#### Instructions to follow
Write out, word for word, every line from the first one through the line that holds "return Y/F/(CP-(455-py)/F*SP)", and nothing else; skip the pictures.

#### Data shown
###

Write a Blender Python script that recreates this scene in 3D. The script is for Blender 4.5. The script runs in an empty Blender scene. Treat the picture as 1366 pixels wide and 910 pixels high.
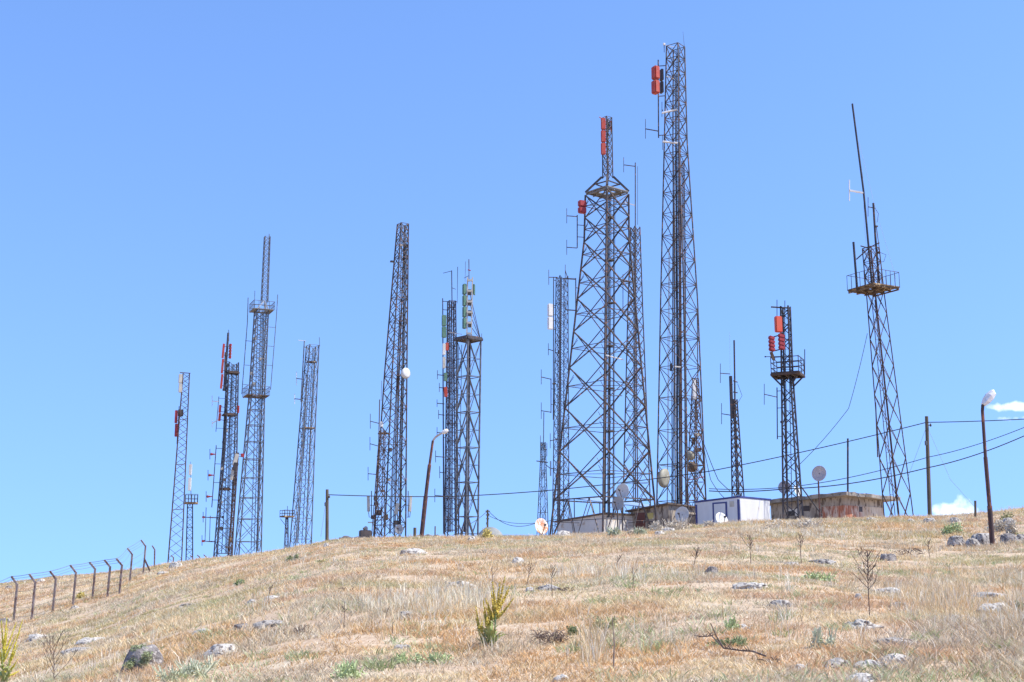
import bpy, bmesh, math, random
import numpy as np
from mathutils import Vector, Matrix, noise as mnoise
random.seed(7); rng = np.random.default_rng(11)
R = math.radians
scene = bpy.context.scene
COL = scene.collection

# ------------------------------------------------------------------ camera model
F = 1700.0; PIT = R(11.0); CP, SP = math.cos(PIT), math.sin(PIT); EYE = 1.7
def ray(px, py):
    u = (px-683)/F; v = (455-py)/F
    dy = CP-v*SP
    return u/dy, (SP+v*CP)/dy
def at(px, py, Y):
    u, e = ray(px, py)
    return Vector((u*Y, Y, EYE+e*Y))
def m_per_px(py, Y):
    return Y/F/(CP-(455-py)/F*SP)

# ------------------------------------------------------------------ terrain
SIL = [(-300,800),(0,779),(60,771),(120,768),(190,763),(225,753),(300,745),(350,739),(400,731),(440,724),(480,720),
       (640,720),(720,718),(760,716),(840,712),(900,706),(930,703),(1000,699),(1080,695),(1150,695),(1240,692),
       (1290,689),(1330,684),(1366,678),(1700,650)]
GX = np.linspace(-700, 2000, 109)
gy_ = np.interp(GX, [p[0] for p in SIL], [p[1] for p in SIL])
gy_ = np.convolve(np.pad(gy_, 1, mode='edge'), np.ones(3)/3, 'valid')
def crest_y(px): return np.interp(px, [0,150,350,683,1000,1366], [95,95,90,78,76,70])
def f_prof(Y, Yc):
    a = Yc-18; b = Yc+22
    t = np.clip((Y-a)/(b-a), 0, 1)
    return np.where(Y < a, Y, a+(b-a)*(t-t*t/2))
def dip(px): return np.interp(px, [-400,18,120,200,380,850,1324,1700], [2.1,1.75,1.35,.7,0,0,1.1,1.6])
def bump(Y, Yc):
    t = np.clip((Y-8)/(Yc-8), 0, 1); return np.sin(np.pi*t)**2
_Yr = np.linspace(5, 170, 500); GU = []; GS = []
for px, py in zip(GX, gy_):
    u, e = ray(px, py); Yc = crest_y(px); lo, hi = -.2, .4
    for _ in range(32):
        s = (lo+hi)/2
        z = s*f_prof(_Yr, Yc)-dip(px)*bump(_Yr, Yc)
        if ((z-EYE)/_Yr)[_Yr > 40].max() > e: hi = s
        else: lo = s
    GU.append(u); GS.append(s)
GU = np.array(GU); GS = np.array(GS)
_h = rng.random((256, 256))
def vnoise(x, y):
    x = np.asarray(x, float); y = np.asarray(y, float)
    xi = np.floor(x).astype(int); yi = np.floor(y).astype(int)
    fx = x-xi; fy = y-yi; fx = fx*fx*(3-2*fx); fy = fy*fy*(3-2*fy)
    a = _h[xi % 256, yi % 256]; b = _h[(xi+1) % 256, yi % 256]
    c = _h[xi % 256, (yi+1) % 256]; d = _h[(xi+1) % 256, (yi+1) % 256]
    return a*(1-fx)*(1-fy)+b*fx*(1-fy)+c*(1-fx)*fy+d*fx*fy
def fbm(x, y): return (vnoise(x, y)+.5*vnoise(x*2.1+7, y*2.1+3)+.25*vnoise(x*4.3+1, y*4.3+9))/1.75
def gz(X, Y):
    X = np.asarray(X, float); Y = np.asarray(Y, float)
    u = np.clip(X/np.maximum(Y, 4.), -.6, .6)
    px = u*1.01*F+683
    s = np.interp(u, GU, GS); Yc = crest_y(px)
    z = s*f_prof(Y, Yc)-dip(px)*bump(Y, Yc)
    t = np.maximum(Y-175, 0); z = z-np.minimum(t*t*.0016, .12*t)
    near = np.clip(1-np.abs(Y-70)/160, 0, 1)
    z = z+near*((fbm(X/5.0, Y/5.0)-.5)*.42+(fbm(X/1.3+40, Y/1.3)-.5)*.12)
    return np.maximum(z, -70)
def g(X, Y): return float(gz(X, Y))
_Ys = np.arange(6, 125, .05)
def ground_at(px, py):
    u, e = ray(px, py)
    d = gz(u*_Ys, _Ys)-(EYE+e*_Ys)
    k = np.argmax(d >= 0)
    if d[k] < 0: k = np.argmax(d)
    Y = float(_Ys[k])
    return Vector((u*Y, Y, g(u*Y, Y)))

# ------------------------------------------------------------------ mesh builder
class MB:
    def __init__(s, o=(0,0,0)): s.o = Vector(o); s.v = []; s.f = []; s.sm = []
    def add(s, vs, fs, smooth=False):
        n = len(s.v); s.v += [Vector(p)-s.o for p in vs]
        for f in fs: s.f.append([i+n for i in f]); s.sm.append(smooth)
    def bar(s, a, b, w, h=None, roll=0.0):
        a = Vector(a); b = Vector(b); h = h or w; d = b-a
        if d.length < 1e-5: return
        d.normalize()
        up = Vector((0,0,1)) if abs(d.z) < .9 else Vector((0,1,0))
        x = d.cross(up).normalized(); y = x.cross(d)
        if roll: x, y = x*math.cos(roll)+y*math.sin(roll), y*math.cos(roll)-x*math.sin(roll)
        vs = []
        for p in (a, b):
            for sx, sy in ((-1,-1),(1,-1),(1,1),(-1,1)): vs.append(p+x*(sx*w/2)+y*(sy*h/2))
        s.add(vs, [[0,1,5,4],[1,2,6,5],[2,3,7,6],[3,0,4,7],[3,2,1,0],[4,5,6,7]])
    def tube(s, pts, r, n=7, r2=None):
        pts = [Vector(p) for p in pts]; m = len(pts)
        rr = r if isinstance(r, (list, tuple)) else [r+(r2-r)*i/(m-1) if r2 is not None else r for i in range(m)]
        vs = []; ref = None
        for i, p in enumerate(pts):
            d = (pts[min(i+1,m-1)]-pts[max(i-1,0)]).normalized()
            if ref is None:
                ref = d.cross(Vector((0,0,1)) if abs(d.z) < .9 else Vector((0,1,0))).normalized()
            x = (ref-d*ref.dot(d)).normalized(); ref = x; y = d.cross(x)
            for k in range(n):
                a = 2*math.pi*k/n; vs.append(p+(x*math.cos(a)+y*math.sin(a))*rr[i])
        fs = []
        for i in range(m-1):
            for k in range(n): fs.append([i*n+k, i*n+(k+1)%n, (i+1)*n+(k+1)%n, (i+1)*n+k])
        s.add(vs, fs, True)
        s.add(vs[:n], [list(range(n))[::-1]]); s.add(vs[-n:], [list(range(n))])
    def box(s, c, size, yaw=0.0, pitch=0.0, roll=0.0, bevel=0.0):
        bm = bmesh.new(); bmesh.ops.create_cube(bm, size=1)
        bmesh.ops.scale(bm, vec=size, verts=bm.verts)
        if bevel: bmesh.ops.bevel(bm, geom=bm.edges[:], offset=bevel, segments=2, affect='EDGES')
        M = Matrix.Translation(c) @ Matrix.Rotation(yaw,4,'Z') @ Matrix.Rotation(pitch,4,'X') @ Matrix.Rotation(roll,4,'Y')
        bm.verts.ensure_lookup_table(); bm.verts.index_update()
        s.add([M @ v.co for v in bm.verts], [[v.index for v in f.verts] for f in bm.faces]); bm.free()
    def lathe(s, c, axis, prof, n=28, smooth=True):
        c = Vector(c); a = Vector(axis).normalized()
        x = a.cross(Vector((0,0,1)) if abs(a.z) < .9 else Vector((0,1,0))).normalized(); y = a.cross(x)
        vs = []
        for r, t in prof:
            for k in range(n):
                q = 2*math.pi*k/n; vs.append(c+a*t+(x*math.cos(q)+y*math.sin(q))*r)
        fs = [[i*n+k, i*n+(k+1)%n, (i+1)*n+(k+1)%n, (i+1)*n+k] for i in range(len(prof)-1) for k in range(n)]
        s.add(vs, fs, smooth)
    def prism(s, bot, top):
        n = len(bot)
        s.add(list(bot)+list(top), [list(range(n))[::-1], [n+i for i in range(n)]]+[[i,(i+1)%n,n+(i+1)%n,n+i] for i in range(n)])
    def build(s, name, mat, parent=None, label=None):
        me = bpy.data.meshes.new(name)
        me.from_pydata([tuple(v) for v in s.v], [], s.f); me.update()
        me.polygons.foreach_set('use_smooth', s.sm)
        me.materials.append(mat)
        o = bpy.data.objects.new(name, me); COL.objects.link(o)
        if parent: o.parent = parent
        else: o.location = s.o
        if label: o['label'] = label
        return o
def tag(o, label=None, cat=None, group=None, kind=None):
    if label: o['label'] = label
    if cat: o['category'] = cat
    group = group or (GROUPS.get(o.name.split('.')[0]) if label else None)
    if group: o['group'] = group
    if kind: o['kind'] = kind
    return o
GROUPS = {'lattice_tower':'lattice towers on the hilltop','lattice_mast':'slim lattice masts on the hilltop','satellite_dish':'satellite dishes on the hilltop','street_lamp':'street lamps on the hill',
 'utility_pole':'wooden utility poles','overhead_cable':'cables strung over the hilltop','rock':'rocks in the dry grass','boulder':'boulders on the slope','weed_clump':'weed patches on the slope',
 'dry_thistle':'dead thistles on the slope','dead_stalk':'dead stalks on the slope','twig_pile':'heaps of dark twigs','fence_post':'loose fence posts on the crest','dry_bush':'pale dry bushes by the huts',
 'low_wall':'low broken walls on the crest','stake':'stakes on the crest','mullein':'yellow mulleins','bush':'small bushes on the slope'}
def thing(name, label, cat, loc, group=None):
    o = bpy.data.objects.new(name, None); COL.objects.link(o)
    o.location = loc; o.empty_display_size = .3
    return tag(o, label, cat, group)

# ------------------------------------------------------------------ materials
def mat(name, c1, c2=None, scale=3.0, rough=.7, metal=0.0, c3=None, spot=.62, coord='Object', bump_=0.0, stretch=(1,1,1), soft=.12, trans=0):
    m = bpy.data.materials.new(name); m.use_nodes = True
    nt = m.node_tree; b = nt.nodes['Principled BSDF']
    b.inputs['Roughness'].default_value = rough; b.inputs['Metallic'].default_value = metal
    b.inputs['Base Color'].default_value = (*c1, 1)
    if c2:
        tc = nt.nodes.new('ShaderNodeTexCoord'); mp = nt.nodes.new('ShaderNodeMapping'); mp.inputs['Scale'].default_value = stretch
        nt.links.new(tc.outputs[coord], mp.inputs[0])
        n = nt.nodes.new('ShaderNodeTexNoise'); n.inputs['Scale'].default_value = scale; n.inputs['Detail'].default_value = 6
        n.inputs['Roughness'].default_value = .65
        nt.links.new(mp.outputs[0], n.inputs[0])
        r = nt.nodes.new('ShaderNodeValToRGB'); e = r.color_ramp.elements
        e[0].position = .5-soft; e[0].color = (*c1,1); e[1].position = .5+soft; e[1].color = (*c2,1)
        nt.links.new(n.outputs[0], r.inputs[0]); out = r.outputs[0]
        if c3:
            n2 = nt.nodes.new('ShaderNodeTexNoise'); n2.inputs['Scale'].default_value = scale*2.7; n2.inputs['Detail'].default_value = 8
            nt.links.new(mp.outputs[0], n2.inputs[0])
            r2 = nt.nodes.new('ShaderNodeValToRGB'); e2 = r2.color_ramp.elements
            e2[0].position = spot-.04; e2[0].color = (0,0,0,1); e2[1].position = spot+.04; e2[1].color = (1,1,1,1)
            nt.links.new(n2.outputs[0], r2.inputs[0])
            mx = nt.nodes.new('ShaderNodeMix'); mx.data_type = 'RGBA'
            nt.links.new(r2.outputs[0], mx.inputs['Factor']); nt.links.new(out, mx.inputs['A']); mx.inputs['B'].default_value = (*c3,1)
            out = mx.outputs['Result']
        nt.links.new(out, b.inputs['Base Color'])
        if bump_:
            bp = nt.nodes.new('ShaderNodeBump'); bp.inputs['Strength'].default_value = bump_; bp.inputs['Distance'].default_value = .08
            nt.links.new(n.outputs[0], bp.inputs['Height']); nt.links.new(bp.outputs[0], b.inputs['Normal'])
    return m
M = {}
M['steel_dark'] = mat('dark_painted_steel', (0.025,0.025,0.034), (0.059,0.045,0.042), 2.2, .55, .15, (.14,.065,.04), .6)
M['steel_mid'] = mat('weathered_steel', (0.034,0.032,0.038), (0.087,0.071,0.062), 1.6, .55, .15, (.22,.11,.07), .6)
M['steel_rust'] = mat('rusty_steel', (0.047,0.030,0.030), (0.108,0.061,0.047), 1.8, .75, .1, (.26,.19,.15), .64)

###

#### Complete answer
Write a Blender Python script that recreates this scene in 3D. The script is for Blender 4.5. The script runs in an empty Blender scene. Treat the picture as 1366 pixels wide and 910 pixels high.
import bpy, bmesh, math, random
import numpy as np
from mathutils import Vector, Matrix, noise as mnoise
random.seed(7); rng = np.random.default_rng(11)
R = math.radians
scene = bpy.context.scene
COL = scene.collection

# ------------------------------------------------------------------ camera model
F = 1700.0; PIT = R(11.0); CP, SP = math.cos(PIT), math.sin(PIT); EYE = 1.7
def ray(px, py):
    u = (px-683)/F; v = (455-py)/F
    dy = CP-v*SP
    return u/dy, (SP+v*CP)/dy
def at(px, py, Y):
    u, e = ray(px, py)
    return Vector((u*Y, Y, EYE+e*Y))
def m_per_px(py, Y):
    return Y/F/(CP-(455-py)/F*SP)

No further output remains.